Sunday, May 15, 2016

Film Review: Deadpool (2016)

Copyright: 20th Century Fox
Deadpool is a very talkative piece. From the first moment of the film right to the very end, the main character and the actor playing him continuous talk to everything, covering other characters in the film, inanimate objects, memories, and the audience. When it comes to A-production superhero movies, this is definitely not something you experience often. Even movies like Guardians of the Galaxy, which was exceedingly self-aware compared to the old standards seems like regular superhero stuff when it is placed next to Deadpool.

The same goes for the structure of the film, which is full of flashbacks and dialogue-based sequences, pretty uncommon for the genre. In general, all of them work as a comedy which happens to include a superhero-like character and some neat fight sequences. But these are only broth to the soup that is Deadpool.

The real essence of the film is the incessant comments made by Ryan Reynolds in the role of the main character and his observations about the superhero genre and the tropes which come with it. This is where the most of the energy of the cast when in, which is basically a series of comments.

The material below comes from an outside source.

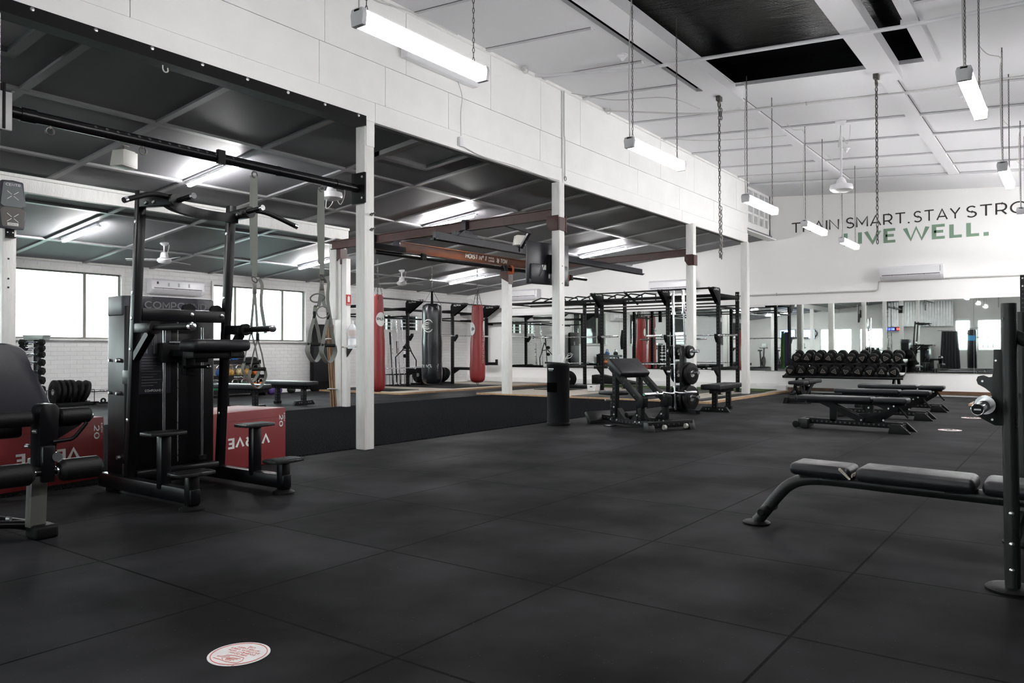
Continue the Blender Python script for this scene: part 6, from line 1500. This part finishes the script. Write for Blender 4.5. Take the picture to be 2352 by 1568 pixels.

The fact that the mainstream audience is so unused to seeing anything slightly out of the ordinary is a great homage to the grinding machine that is the Hollywood industry. Here, a film with a modest budget, posing as a superhero movie, made an incredible impact both when it comes to reviews and box office success by telling jokes where they are no usually found.

On a quick glance, some might conclude that similar to Kingsman: The Secret Service it had a seditious streak, but nothing can be further from the truth. Deadpool is like a jester in the medieval court: sometimes he might poke fun at the king, but deep down inside, it wants the king to live on forever.

Films like Kick-Ass, Defendor and Super brought a bigger punch to the comic-to-film movie industry, but no one cared too much about that. It seems that we all needed Deadpool to break the fourth wall and the new age of comic book adaptation can begin with truckloads of the same old.